How is it that viewing a rainbow, a bird or some other animal, hearing a favorite song, or seeing one’s alma mater symbol—how is it that at that perfect time, when asking that crucial question, a sign manifests? We create them, of course. We create them in our reality. After all, we are multi-dimensional beings.

When we are unable or unwilling to listen to our instincts, our “knowings” given to us by other aspects of ourselves, we create signs to contact our conscious minds and to bridge the gap between the mental and spiritual bodies.

We use them to answer our questions, to reflect our hopes and fears, to support or destroy our reality, to affirm or deny our fledgling desires. We try to understand our realities. We attempt to categorize, simplify, and organize our lives, but we cannot, at least not to the extent that we seek.

Even mythology and folklore serve the purpose of explaining events. An earthquake, lightning, thunder—all are now created by angered gods; a cave indentation is the birthplace of a god; a sudden earth formation such as a lake, a tree, or an island are forever memorialized mortals turned into them as punishment for crossing the gods.

I saw a double rainbow one day, as, I am sure, did others. Was that sign for me? For them? For all of us? What did it signify? Or, was it only what it appeared to be, independent of any meaning I could attach to it? It is all—a sign I and others use to answer our questions, as well as just a rainbow. It all depends on our perspectives. Was I seeking a sign? If so, I received one. Yet, it is also just a manifestation of refracted and reflected light caused by the mixture of the sun’s rays with water molecules to create different vibratory levels—seen as the various colors of the rainbow. If I were asking for confirmation that my present set of actions was the best for me at this time, the rainbow might act as a positive sign. If, on the other hand, I asked no such questions, had no such doubts and needed no such confirmation, then the rainbow is a beautiful reflection of nature—nothing more.
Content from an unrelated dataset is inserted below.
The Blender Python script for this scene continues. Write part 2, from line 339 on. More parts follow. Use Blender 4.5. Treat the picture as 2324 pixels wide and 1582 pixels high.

I choose my own interpretation based on my situation, my desire, and my perspective of my reality.

Symbolism is used in literature, theater, and the arts to function as a signpost for concepts the artist wishes to express. A dove symbolizes peace, the red rose means true love, the lion reflects strength and courage, and winter represents decay, death or an ending.

In Edgar Allan Poe’s poem “The Raven,” the raven represents eternal sadness through the loss of a love he will see nevermore, creating everlasting sorrow. The raven leads the narrator down the road of shadow and blackness, a reflection of his empty heart. Along with the inhuman cawing the raven projects, the raven represents a messenger from the Plutonian shore of death, darkness, and earthly hell. The narrator interprets the ebony bird’s bearing and single utterance, “Nevermore” as an affirmation of his worst fears—that his broken heart will never mend and he will never be reunited with his true love, Lenore.

Signs are opportunities manifested by the observer to perceive and analyze the details of one’s world. Ignoring signs or misinterpreting them usually occurs when a person is not entirely present or in tune with the spirit—the Higher Self. The subconscious mind may be trying to guide the person, yet that person’s fears blind him or her to the reality of the world. The bottom line is that we create our own signs to support our thoughts, whether they are positive or negative.

We follow superstitions to comfort ourselves in times of fear. We indulge in ritualistic behavior to help ourselves refocus on the moment at hand and to feel comfort with past successful efforts while engaging in similar situations. And, we use symbolism in mythology, folklore, and the arts in an attempt to explain and understand past events and behavior. In the end, these are all tools we use to help us navigate in an uncertain world. As long as these techniques can help us feel more comfortable with the unknown, unexpected, and unwanted events of life, they will continue.